begin Collected material
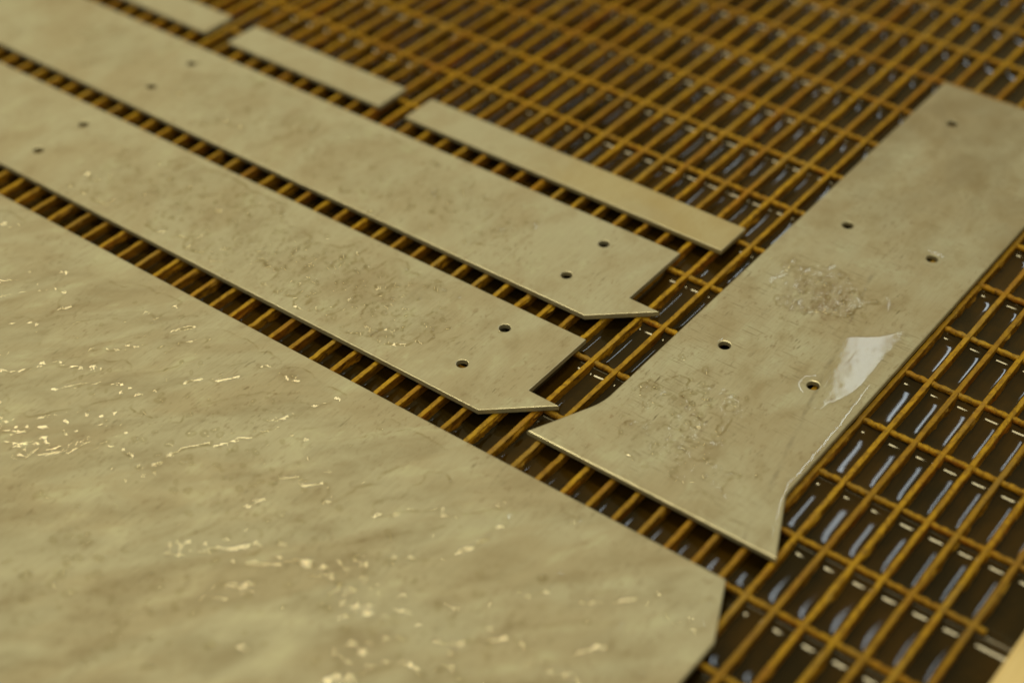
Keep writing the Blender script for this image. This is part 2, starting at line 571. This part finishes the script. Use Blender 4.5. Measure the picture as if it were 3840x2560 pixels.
film('water_film', (-960, -400, -594, -442), 1.3,
     lambda X, Y: ell(X, Y, [(-560, -520, 160, 85), (-760, -510, 200, 80), (-920, -540, 80, 50), (-470, -545, 60, 40)]) - 0.08
     + inside(X, Y, -2000, -300, -590, -446), 101, 0.95, 'rippled water film on the strip next to the large sheet', ripple=1.25)
film('water_film', (-1250, -420, -406, -256), 1.6,
     lambda X, Y: ell(X, Y, [(-650, -330, 220, 70), (-900, -325, 150, 65), (-1160, -320, 80, 60), (-500, -345, 60, 40)]) - 0.14
     + inside(X, Y, -2000, -300, -402, -259), 131, 0.8, 'thin water film on the strip along the offcuts', ripple=1.1)
film('water_film', (-1030, 36, -1150, -645), 1.7,
     lambda X, Y: -0.05 + inside(X, Y, -3000, 36, -3000, -646, 14) + 0.12 * np.clip((-700 - Y) / 200, 0, 1)
     - 0.7 * np.exp(-((X + 500) / 330) ** 2 - ((Y + 1060) / 130) ** 2), 161, 0.75,
     'broad wrinkled water film on the large sheet', rot=0.93, nscale=(14, 29), ripple=0.5, wd=0.055)

# --- water on the flanged plate: the flat puddle that mirrors the window, and the beaded patches
poly = np.array([(-76, -272), (-62, -262), (-45, -250), (-24, -219), (-19, -240), (-17, -300), (-17, -330), (-20, -352), (-34, -385),
                 (-41, -400), (-50, -384), (-56, -350), (-64, -315)])


def sdf_poly(X, Y, P):
    d = np.full(X.shape, 1e9)
    ins = np.zeros(X.shape, bool)
    for a, b in zip(P, np.roll(P, -1, 0)):
        e = b - a
        wx, wy = X - a[0], Y - a[1]
        t = np.clip((wx * e[0] + wy * e[1]) / (e @ e), 0, 1)
        d = np.minimum(d, np.hypot(wx - t * e[0], wy - t * e[1]))
        c = ((a[1] <= Y) & (b[1] > Y)) | ((b[1] <= Y) & (a[1] > Y))
        xi = a[0] + (Y - a[1]) / (e[1] if abs(e[1]) > 1e-9 else 1e-9) * e[0]
        ins ^= c & (X < xi)
    return np.where(ins, d, -d)


film('puddle', (-85, -10, -410, -212), 1.0,
     lambda X, Y: np.clip((sdf_poly(X, Y, poly) + (3.0 + 16 * np.clip((-345 - Y) / 40, 0, 1)) * (fbm(X / 12, Y / 16, 77, 4) - 0.5)) / 4.0, -1, 1),
     171, 0.42, 'flat puddle mirroring white light on the drilled flanged plate', wd=0.45, bite=0.0, ripple=0.03)
film('water_film', (-210, -60, -290, -150), 1.2,
     lambda X, Y: ell(X, Y, [(-135, -217, 62, 50)]) - 0.06, 181, 0.75, 'beaded water patch in the middle of the flanged plate',
     nscale=(60, 50), ripple=1.0)
film('water_film', (-225, 20, -585, -420), 1.2,
     lambda X, Y: ell(X, Y, [(-150, -460, 55, 45), (-120, -530, 90, 40)]) - 0.14, 191, 0.75, 'beaded water patch on the flared foot of the plate', nscale=(55, 45), ripple=0.7)


def bead_line(pts, w, h):
    """a low rounded ridge of water along a polyline; returns verts, quads"""
    pts = np.array(pts, float)
    seg = np.r_[0, np.cumsum(np.hypot(*np.diff(pts, axis=0).T))]
    t = np.linspace(0, seg[-1], max(8, int(seg[-1] / 1.2)))
    x, y = np.interp(t, seg, pts[:, 0]), np.interp(t, seg, pts[:, 1])
    for _ in range(4):
        x[1:-1] = (x[:-2] + 2 * x[1:-1] + x[2:]) / 4
        y[1:-1] = (y[:-2] + 2 * y[1:-1] + y[2:]) / 4
    tx, ty = np.gradient(x), np.gradient(y)
    L = np.hypot(tx, ty)
    nx, ny = -ty / L, tx / L
    prof = np.sin(np.pi * np.linspace(0, 1, len(t))) ** 0.5
    prof *= 0.75 + 0.5 * vnoise(t / 6, t * 0 + w * 9, 5)
    us = np.linspace(-1, 1, 9)
    V = np.stack([np.stack([x + nx * u * w * prof, y + ny * u * w * prof,
                            h * prof * (1 - u * u)], -1) for u in us], 0)
    V[..., :2] *= MM
    V[..., 2] = TOP + 0.00004 + V[..., 2] * MM
    return V.reshape(-1, 3), grid_quads(9, len(t))[:, ::-1]


def ring(cx, cy, r, a0, a1):
    return [(cx + r * math.cos(math.radians(a)), cy + r * math.sin(math.radians(a))) for a in np.linspace(a0, a1, 14)]


def join(parts):
    vs, qs, off = [], [], 0
    for v, q in parts:
        vs.append(v)
        qs.append(q + off)
        off += len(v)
    return np.concatenate(vs), np.concatenate(qs)


beads = [bead_line(ring(-60, -360, 16, 100, 270), 6.5, 0.46),
         bead_line(ring(-60, -92, 15, 40, 140), 5.5, 0.32),
         bead_line(ring(-167, -360, 14, 120, 200), 5.0, 0.30),
         bead_line([(-14, -322), (-12, -350), (-9.5, -400), (-9, -450), (-9.5, -500), (-4, -522), (7, -550), (16, -576)], 7.0, 0.34),
         bead_line([(-203, -252), (-196, -240), (-184, -222), (-176, -212)], 7.0, 0.48),
         bead_line([(-172, -202), (-159, -186)], 7.0, 0.48), bead_line([(-152, -182), (-139, -166)], 7.0, 0.48),
         bead_line([(-72, -181), (-61, -191), (-56, -206)], 6.5, 0.46),
         bead_line([(-200, -405), (-205, -425), (-198, -445)], 5.5, 0.30)]
v, q = join(beads)
tag(link('water_bead_lines', np_mesh('water_bead_lines', v, q), DROP),
    'thin raised water edges around the holes and rim of the flanged plate', 'water', kind='stuff')


def droplets(name, spots, label):
    us = np.linspace(0, 1, 5)[1:]
    n = 10
    parts = []
    for x, y, r, h, sq, rot in spots:
        ring_v = [(0, 0, 1.0)]
        for u in us:
            for k in range(n):
                a = 2 * math.pi * k / n
                ring_v.append((u * math.cos(a), u * math.sin(a) * sq, 1 - u * u))
        v = np.array(ring_v)
        wob = 1 + 0.18 * np.sin(np.arctan2(v[:, 1], v[:, 0]) * 2 + x) + 0.1 * np.sin(np.arctan2(v[:, 1], v[:, 0]) * 3 + y)
        px, py = v[:, 0] * r * wob, v[:, 1] * r * wob
        c, s = math.cos(rot), math.sin(rot)
        V = np.stack([(x + px * c - py * s) * MM, (y + px * s + py * c) * MM, TOP + 0.00004 + v[:, 2] * h * MM], -1)
        q = []
        for k in range(n):
            k2 = (k + 1) % n
            q.append((0, 1 + k, 1 + k2))
            for w in range(len(us) - 1):
                b = 1 + w * n
                q.append((b + k, b + n + k, b + n + k2))
                q.append((b + k, b + n + k2, b + k2))
        parts.append((V, np.array(q)))
    v, q = join(parts)
    return tag(link(name, np_mesh(name, v, q), DROP), label, 'water', kind='stuff')


def scatter(n, cx, cy, sx, sy, rmin, rmax, box):
    out = []
    while len(out) < n:
        x, y = random.gauss(cx, sx), random.gauss(cy, sy)
        if box[0] < x < box[1] and box[2] < y < box[3]:
            r = 1.5 * (rmin + (rmax - rmin) * random.random() ** 1.8)
            out.append((x, y, r, r * random.uniform(0.20, 0.32), random.uniform(0.55, 1.0), random.uniform(0, 3.14)))
    return out


BC, BB, BE, BD = (-1400, -300, -592, -444), (-1400, -300, -404, -257), (-1050, 32, -1180, -648), (-210, 0, -582, 240)
droplets('water_droplets', scatter(150, -570, -525, 75, 36, 0.9, 3.6, BC) + scatter(130, -760, -520, 90, 38, 0.9, 3.6, BC)
         + scatter(30, -980, -480, 60, 30, 1, 3, BC), 'small water droplets on the strip next to the large sheet')
droplets('water_droplets', scatter(90, -560, -345, 80, 32, 0.9, 3.4, BB) + scatter(90, -880, -330, 140, 35, 1, 3.4, BB),
         'small water droplets on the strip along the offcuts')
droplets('water_droplets', scatter(120, -480, -810, 90, 45, 1.0, 4.0, BE) + scatter(110, -260, -860, 90, 50, 1.0, 4.2, BE)
         + scatter(60, -640, -730, 90, 30, 0.9, 3.0, BE) + scatter(80, -450, -1000, 60, 40, 1.4, 4.6, BE)
         + scatter(50, -100, -850, 60, 50, 1, 3.6, BE) + scatter(40, -200, -1000, 80, 40, 1, 4, BE), 'scattered water droplets on the large sheet')
droplets('water_droplets', scatter(95, -132, -222, 28, 24, 0.9, 3.6, BD) + scatter(40, -155, -455, 26, 24, 1, 4, BD)
         + scatter(45, -110, -525, 45, 22, 1, 4, BD) + scatter(8, -80, -200, 15, 10, 1, 2.6, BD), 'water droplets in patches on the flanged plate')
end Collected material
Problem details: Pictures stay out. Repeat only the lines from the beginning of the data through the line that has "29), ripple=0.5, wd=0.055)".

Output of the task:
Keep writing the Blender script for this image. This is part 2, starting at line 571. This part finishes the script. Use Blender 4.5. Measure the picture as if it were 3840x2560 pixels.
film('water_film', (-960, -400, -594, -442), 1.3,
     lambda X, Y: ell(X, Y, [(-560, -520, 160, 85), (-760, -510, 200, 80), (-920, -540, 80, 50), (-470, -545, 60, 40)]) - 0.08
     + inside(X, Y, -2000, -300, -590, -446), 101, 0.95, 'rippled water film on the strip next to the large sheet', ripple=1.25)
film('water_film', (-1250, -420, -406, -256), 1.6,
     lambda X, Y: ell(X, Y, [(-650, -330, 220, 70), (-900, -325, 150, 65), (-1160, -320, 80, 60), (-500, -345, 60, 40)]) - 0.14
     + inside(X, Y, -2000, -300, -402, -259), 131, 0.8, 'thin water film on the strip along the offcuts', ripple=1.1)
film('water_film', (-1030, 36, -1150, -645), 1.7,
     lambda X, Y: -0.05 + inside(X, Y, -3000, 36, -3000, -646, 14) + 0.12 * np.clip((-700 - Y) / 200, 0, 1)
     - 0.7 * np.exp(-((X + 500) / 330) ** 2 - ((Y + 1060) / 130) ** 2), 161, 0.75,
     'broad wrinkled water film on the large sheet', rot=0.93, nscale=(14, 29), ripple=0.5, wd=0.055)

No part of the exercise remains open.